Spacerując po dzisiejszej Manamie i podziwiając kształty przedziwnych nieraz drapaczy chmur, uzmysławiamy sobie tempo, w jakim kraj rozwija się, począwszy od odkrycia złóż ropy naftowej w 1931 roku. Wytrwałość i pomysłowość dawnych mieszkańców Bahrajnu w walce z nieprzyjaznym, skrajnie suchym klimatem pozwoliła im przetrwać. Może dlatego niezmiennie wzrusza ich, tak samo jak oni niezłomne, Drzewo Życia. Rosnące poza stolicą, daleko na południe, mimo braku wody trwa w tym miejscu podobno od stu lat. Teraz jednak rozpoczął się intensywny czas budowy nowoczesnego państwa i patrzenia w przyszłość oraz znalezienia pomysłu na siebie.
Wybudowano choćby tor Formuły 1, po którym ścigali się już najwięksi mistrzowie tej dyscypliny. Otwarto też liczne bary i kluby, gdzie bez problemu można kupić alkohol. Bahrajn, połączony z Arabią Saudyjską Groblą Króla Fahda, stanowi wygodną odskocznię dla młodych Saudyjczyków, spragnionych rozrywek zakazanych w ich purytańskiej ojczyźnie.
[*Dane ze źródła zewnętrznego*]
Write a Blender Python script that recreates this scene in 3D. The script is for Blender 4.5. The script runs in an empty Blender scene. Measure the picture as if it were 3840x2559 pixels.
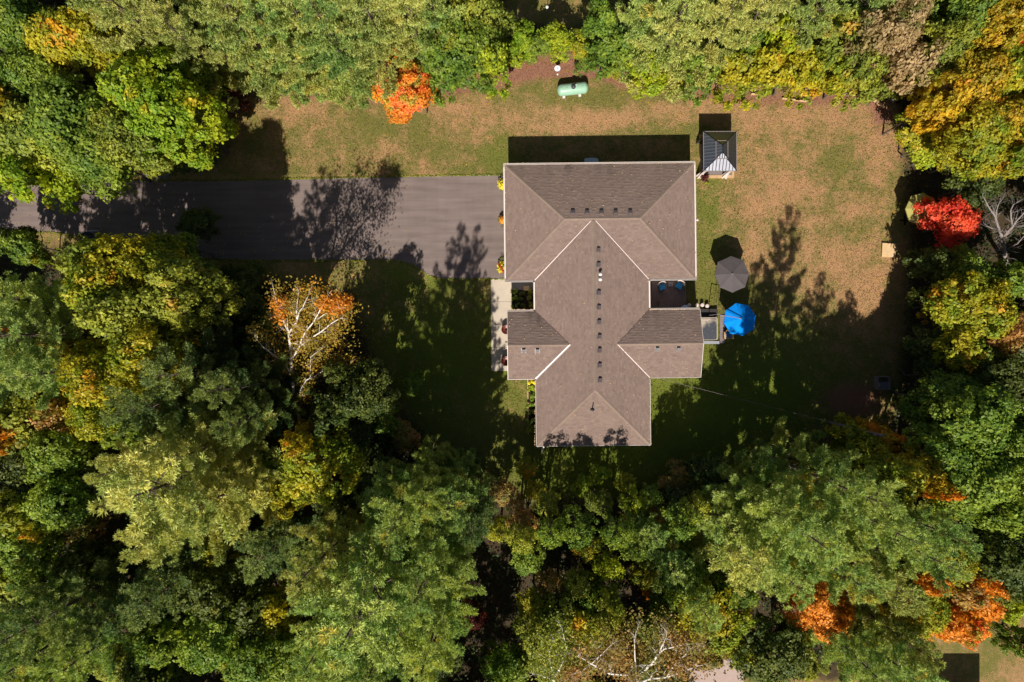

W czwartkowy wieczór, gdy powoli rozpoczyna się weekend, ulice zapełniają się luksusowymi samochodami na saudyjskich rejestracjach. Najmniejszy z krajów Zatoki, zamieszkany przez około 1,3 mln mieszkańców Bahrajn zdaje się pozostawać na uboczu większych, popularniejszych sąsiadów, ale jak widać – jest im bardzo potrzebny.